Setelah membaca kisah Petter, saya jadi kepikiran untuk merapikan ide-ide dan draft-draft yang pernah saya buat. Bukan untuk dijual seperti Petter (siapa pula yang mau beli, hahaha), tetapi untuk disimpan secara teratur mirip-mirip klasifikasi Petter. Menurut Petter, tidak semua ide harus dan layak untuk ditulis. Sepertinya, itu memang benar.

Terakhir adalah beberapa kutipan dari Princess of Tales yang saya suka:


Saya tidak merasa kesepian sampai ada sesuatu yang layak dirindukan. Kesepian dan kerinduan adalah dua sisi mata uang yang sama.

Dan kutipan yang cukup panjang, karena menurut saya dua paragraf di bawah ini menarik sekali untuk kita cermati, terutama bagi yang tertarik atau terjun di dunia kepenulisan. :)


Banyak pemula kekuarangan sesuatu yang sangat mendasar, contohnya pengalaman hidup. Inilah miskonsepsi postmodern: Anda dapat terlebih dahulu menulis dan hidup sesudahnya. Namun, banyak anak muda yang ingin menjadi penulis terutama karena mereka ingin dapat hidup seperti penulis. Ini ibarat meletakkan pedati di depan kuda penarik. Anda harus terlibh dahulu hidup, kemudian sesudahnya barulah memutuskan apakah Anda punya sesuatu untuk disampaikan. Kehidupan itu sendiri adalah sebuah faktor yang sangat menentukan. Menulis adalah buah kehidupan. Kehidupan bukan buah dari penulisan.
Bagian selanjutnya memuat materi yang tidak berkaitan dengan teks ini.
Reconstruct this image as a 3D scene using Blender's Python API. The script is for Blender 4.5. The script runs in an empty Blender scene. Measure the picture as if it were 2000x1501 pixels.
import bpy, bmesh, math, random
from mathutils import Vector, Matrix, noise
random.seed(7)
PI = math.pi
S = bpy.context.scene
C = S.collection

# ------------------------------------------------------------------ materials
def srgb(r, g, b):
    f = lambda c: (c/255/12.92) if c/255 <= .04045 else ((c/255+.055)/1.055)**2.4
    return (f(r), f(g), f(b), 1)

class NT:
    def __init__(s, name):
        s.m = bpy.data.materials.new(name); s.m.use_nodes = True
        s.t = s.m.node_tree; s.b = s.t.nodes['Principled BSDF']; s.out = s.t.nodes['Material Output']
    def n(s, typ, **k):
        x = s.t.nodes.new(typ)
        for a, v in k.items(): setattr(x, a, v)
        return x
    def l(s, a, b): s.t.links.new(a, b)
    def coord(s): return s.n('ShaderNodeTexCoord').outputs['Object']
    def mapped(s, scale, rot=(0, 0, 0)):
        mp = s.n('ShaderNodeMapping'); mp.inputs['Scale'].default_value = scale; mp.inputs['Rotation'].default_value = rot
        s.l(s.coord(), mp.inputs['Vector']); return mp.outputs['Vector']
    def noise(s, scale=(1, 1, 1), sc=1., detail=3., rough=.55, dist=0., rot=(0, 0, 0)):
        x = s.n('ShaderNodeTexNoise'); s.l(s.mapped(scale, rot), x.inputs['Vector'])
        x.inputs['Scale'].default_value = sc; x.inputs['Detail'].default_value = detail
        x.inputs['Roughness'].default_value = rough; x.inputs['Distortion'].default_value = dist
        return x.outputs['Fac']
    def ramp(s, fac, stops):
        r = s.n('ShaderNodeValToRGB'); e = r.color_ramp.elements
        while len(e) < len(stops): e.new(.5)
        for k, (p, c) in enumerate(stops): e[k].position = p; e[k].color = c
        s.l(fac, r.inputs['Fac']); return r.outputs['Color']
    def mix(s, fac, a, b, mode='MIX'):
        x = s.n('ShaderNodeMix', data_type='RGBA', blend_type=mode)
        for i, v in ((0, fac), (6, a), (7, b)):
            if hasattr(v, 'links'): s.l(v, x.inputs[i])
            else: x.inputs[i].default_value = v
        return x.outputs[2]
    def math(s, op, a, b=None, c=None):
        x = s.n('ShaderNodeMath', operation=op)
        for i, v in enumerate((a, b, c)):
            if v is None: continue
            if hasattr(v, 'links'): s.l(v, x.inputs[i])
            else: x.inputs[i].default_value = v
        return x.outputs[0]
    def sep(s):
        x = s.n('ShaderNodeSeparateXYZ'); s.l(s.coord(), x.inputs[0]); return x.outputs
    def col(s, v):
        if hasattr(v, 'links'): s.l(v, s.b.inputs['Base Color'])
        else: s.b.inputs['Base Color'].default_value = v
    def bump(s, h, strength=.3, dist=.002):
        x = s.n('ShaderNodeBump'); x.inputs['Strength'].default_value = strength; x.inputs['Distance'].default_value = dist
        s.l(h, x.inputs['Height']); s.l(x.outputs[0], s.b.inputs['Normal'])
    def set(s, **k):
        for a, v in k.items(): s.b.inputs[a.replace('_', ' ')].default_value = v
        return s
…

Ketika siapa saja yang minum bersama saya mengatakan bahwa mereka “pernah menulis” atau “ingin menulis”, terkadang saya bertanya cerita apakah yang hendak mereka tulis. Pada umumnya mereka tidak bisa memberikan jawaban. Saya merasa hal ini membingungkan. Bahkan, saat itu –dan sejak itu semakin menjadi-jadi- saya merasa ada sesuatu yang lucu dengan cara masyarakat melahirkan orang yang sanggup dan sekaligus ingin menjadi penulis, tetapi tak mampu memberikan sesuatu pun. Mengapa orang-orang ingin “menulis” jika secara terbuka dan jujur mereka mengakui tidak memiliki sesuatu apa pun untuk disampaikan? Tak dapatkah mereka melakukan sesuatu yang lain? Apa artinya hasrat untuk melakukan sesuatu jika tidak berbuat apa pun?